+++ Data shown +++

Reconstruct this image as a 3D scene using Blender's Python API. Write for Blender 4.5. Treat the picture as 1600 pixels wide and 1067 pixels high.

+++
+++ Data shown +++

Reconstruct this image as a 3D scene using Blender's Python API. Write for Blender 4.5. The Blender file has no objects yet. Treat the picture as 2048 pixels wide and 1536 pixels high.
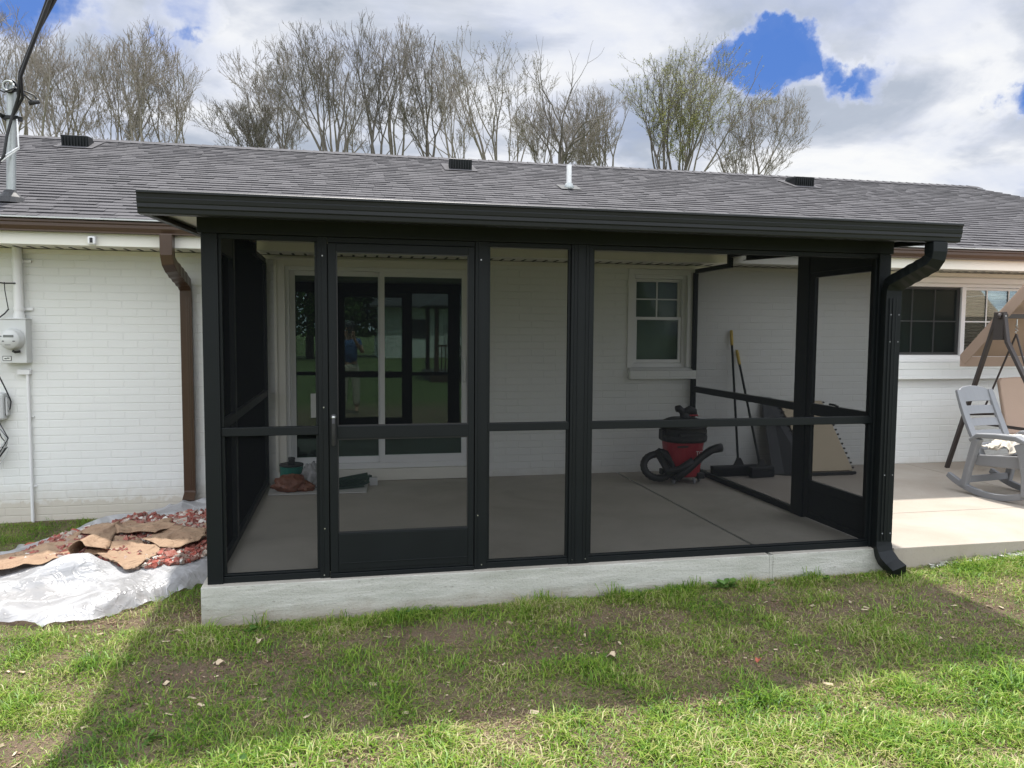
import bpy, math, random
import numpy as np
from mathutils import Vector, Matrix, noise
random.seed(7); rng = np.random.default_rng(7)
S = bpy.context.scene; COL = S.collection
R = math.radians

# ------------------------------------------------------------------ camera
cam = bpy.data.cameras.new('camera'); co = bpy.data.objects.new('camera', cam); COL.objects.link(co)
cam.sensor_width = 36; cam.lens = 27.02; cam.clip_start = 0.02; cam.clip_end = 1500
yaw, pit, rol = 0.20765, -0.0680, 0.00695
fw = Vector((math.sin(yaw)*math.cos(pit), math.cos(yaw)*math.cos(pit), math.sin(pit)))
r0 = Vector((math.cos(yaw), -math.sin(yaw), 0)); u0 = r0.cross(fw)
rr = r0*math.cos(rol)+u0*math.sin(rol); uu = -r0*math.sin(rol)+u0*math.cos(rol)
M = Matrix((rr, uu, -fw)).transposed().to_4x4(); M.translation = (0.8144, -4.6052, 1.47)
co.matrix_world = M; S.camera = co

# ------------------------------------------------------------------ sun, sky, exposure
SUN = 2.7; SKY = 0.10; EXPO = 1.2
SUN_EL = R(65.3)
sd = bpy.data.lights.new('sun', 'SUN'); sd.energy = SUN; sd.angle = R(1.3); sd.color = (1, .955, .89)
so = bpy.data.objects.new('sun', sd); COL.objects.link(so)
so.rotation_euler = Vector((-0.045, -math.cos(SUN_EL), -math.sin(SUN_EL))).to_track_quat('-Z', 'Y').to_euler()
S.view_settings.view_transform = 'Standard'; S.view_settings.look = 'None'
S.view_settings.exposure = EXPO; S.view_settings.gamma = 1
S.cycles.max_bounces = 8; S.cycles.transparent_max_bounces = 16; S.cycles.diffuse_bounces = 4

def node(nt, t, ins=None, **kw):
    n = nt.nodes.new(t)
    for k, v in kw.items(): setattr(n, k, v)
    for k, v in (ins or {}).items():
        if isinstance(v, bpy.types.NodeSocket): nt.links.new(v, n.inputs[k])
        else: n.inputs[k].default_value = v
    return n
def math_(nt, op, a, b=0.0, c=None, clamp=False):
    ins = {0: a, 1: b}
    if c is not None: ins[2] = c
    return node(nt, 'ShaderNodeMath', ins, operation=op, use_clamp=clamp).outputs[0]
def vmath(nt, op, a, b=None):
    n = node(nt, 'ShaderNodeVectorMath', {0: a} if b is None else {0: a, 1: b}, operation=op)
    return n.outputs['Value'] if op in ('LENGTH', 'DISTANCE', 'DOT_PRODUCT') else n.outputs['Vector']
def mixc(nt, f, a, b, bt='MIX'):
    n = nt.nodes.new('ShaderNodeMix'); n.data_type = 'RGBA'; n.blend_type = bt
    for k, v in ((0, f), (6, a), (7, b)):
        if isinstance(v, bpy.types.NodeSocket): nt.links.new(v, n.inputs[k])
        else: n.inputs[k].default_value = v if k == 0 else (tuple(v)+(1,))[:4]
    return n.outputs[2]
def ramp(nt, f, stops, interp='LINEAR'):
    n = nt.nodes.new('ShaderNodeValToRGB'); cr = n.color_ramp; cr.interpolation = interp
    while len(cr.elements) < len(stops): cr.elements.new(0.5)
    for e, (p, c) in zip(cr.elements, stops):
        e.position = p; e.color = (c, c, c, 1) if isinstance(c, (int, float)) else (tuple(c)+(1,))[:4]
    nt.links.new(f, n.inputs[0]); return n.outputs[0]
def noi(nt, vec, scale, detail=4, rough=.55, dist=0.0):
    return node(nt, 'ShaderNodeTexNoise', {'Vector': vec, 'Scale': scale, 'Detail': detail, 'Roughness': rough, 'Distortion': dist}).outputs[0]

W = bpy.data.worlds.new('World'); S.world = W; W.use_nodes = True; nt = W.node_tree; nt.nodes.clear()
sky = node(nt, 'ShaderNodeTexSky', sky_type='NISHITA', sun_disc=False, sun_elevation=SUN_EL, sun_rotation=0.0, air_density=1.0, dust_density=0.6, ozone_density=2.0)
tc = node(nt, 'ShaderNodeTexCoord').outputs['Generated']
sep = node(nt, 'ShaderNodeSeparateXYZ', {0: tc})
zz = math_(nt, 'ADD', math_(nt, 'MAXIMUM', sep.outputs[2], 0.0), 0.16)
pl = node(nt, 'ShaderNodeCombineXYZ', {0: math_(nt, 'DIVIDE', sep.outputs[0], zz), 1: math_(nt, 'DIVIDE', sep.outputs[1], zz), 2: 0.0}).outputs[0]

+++

Leaving out the pictures, extract the stretch from the line holding "1536 pixels high." through the line holding "co.matrix_world = M; S.camera = co", word for word.

Reconstruct this image as a 3D scene using Blender's Python API. Write for Blender 4.5. The Blender file has no objects yet. Treat the picture as 2048 pixels wide and 1536 pixels high.
import bpy, math, random
import numpy as np
from mathutils import Vector, Matrix, noise
random.seed(7); rng = np.random.default_rng(7)
S = bpy.context.scene; COL = S.collection
R = math.radians

# ------------------------------------------------------------------ camera
cam = bpy.data.cameras.new('camera'); co = bpy.data.objects.new('camera', cam); COL.objects.link(co)
cam.sensor_width = 36; cam.lens = 27.02; cam.clip_start = 0.02; cam.clip_end = 1500
yaw, pit, rol = 0.20765, -0.0680, 0.00695
fw = Vector((math.sin(yaw)*math.cos(pit), math.cos(yaw)*math.cos(pit), math.sin(pit)))
r0 = Vector((math.cos(yaw), -math.sin(yaw), 0)); u0 = r0.cross(fw)
rr = r0*math.cos(rol)+u0*math.sin(rol); uu = -r0*math.sin(rol)+u0*math.cos(rol)
M = Matrix((rr, uu, -fw)).transposed().to_4x4(); M.translation = (0.8144, -4.6052, 1.47)
co.matrix_world = M; S.camera = co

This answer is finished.